Has PCIE gen 2.0 been saturated by any PCIE gen 3.0 GPU card yet?

There's this person who owns an old first generation Core i CPU and he's planning to buy a new GPU to couple with it.

 

He was wondering if the current flagship GPUs available right now in the market like the R9 290x and the GTX 780 Ti would saturate the PCIE GEN 2.0 slot on his current motherboard. Will it saturate or will it just work normally with out any performance dip as if it was a PCIE GEN 3.0 slot?



Processor : Core i7-960 3.20 ghz ~ 3.46 ghz
Motherboard : Intel DX580SO


Please support your answer with reasoning and evidence. 

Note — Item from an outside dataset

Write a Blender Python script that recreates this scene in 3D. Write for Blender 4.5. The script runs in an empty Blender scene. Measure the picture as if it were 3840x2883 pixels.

The difference is incredibly marginal, you won't see much of any performance hits, the only thing would be his current processor. It can hold its own, but getting a top tier card for his system seems a little wonky :/

http://www.pugetsystems.com/labs/articles/Impact-of-PCI-E-Speed-on-Gaming-Performance-518/

Thanks for the reply!

Anytime ;)

That cpu will slightly bottlneck a highend GPU, in some games.

But this has nothing to do with pci-e gen 2 or 3.

But just with the older, slower cores

Yeah CPU might bottleneck.

You can run in a PCIE 2.0 X8 slot and not even see any issues. X4 is when you start seeing a hit.

 

my "friend" 

lol I was thinking the same thing

So, What's the point of the 3.0 standard if we haven't even saturated the gen 2 lanes? 

Some cards get close to saturating the PCIE 2 interface when running at 16x.  Now, if you were to be running an SLI/XFire setup then you are probably running both PCIE slots at 8x, halving the bandwidth for each card.  Now, PCIE 3 is double the bandwidth of PCIE 2 meaning that PCIE 3 running at 8x is the same speed as PCIE 2 running at 16x.  That's where the current benefit of the tech is until later on when cards start to push past the bandwidth of PCIE 2.  I hope that all made sense.

Well i dont realy see that as a benefit, unless you talk about X79.

But for Z77/Z87/Z97 it does not make any diffrence, because they only have 20 pci-e gen 3 lanes natively. Which is basicly the same as the 40 pci-e gen 2 lanes on 990FX chipsets for example.

I think some high-end, dual card configurations can saturate PCIe 2.0, when those cards are running in x8 x8. However, the performance difference is negligible. You will be fine with any single card x16.

The 780ti and R9 290 will be held back a little by that processor. You could use a 780ti, and have much of the performance. Something like a 280x will be more balanced.

PCI-E 3.0 is also needed for future higher resolutions like 4k gaming. If your gaming at 1080p PCI-E 2.0 is good enough for modern cards.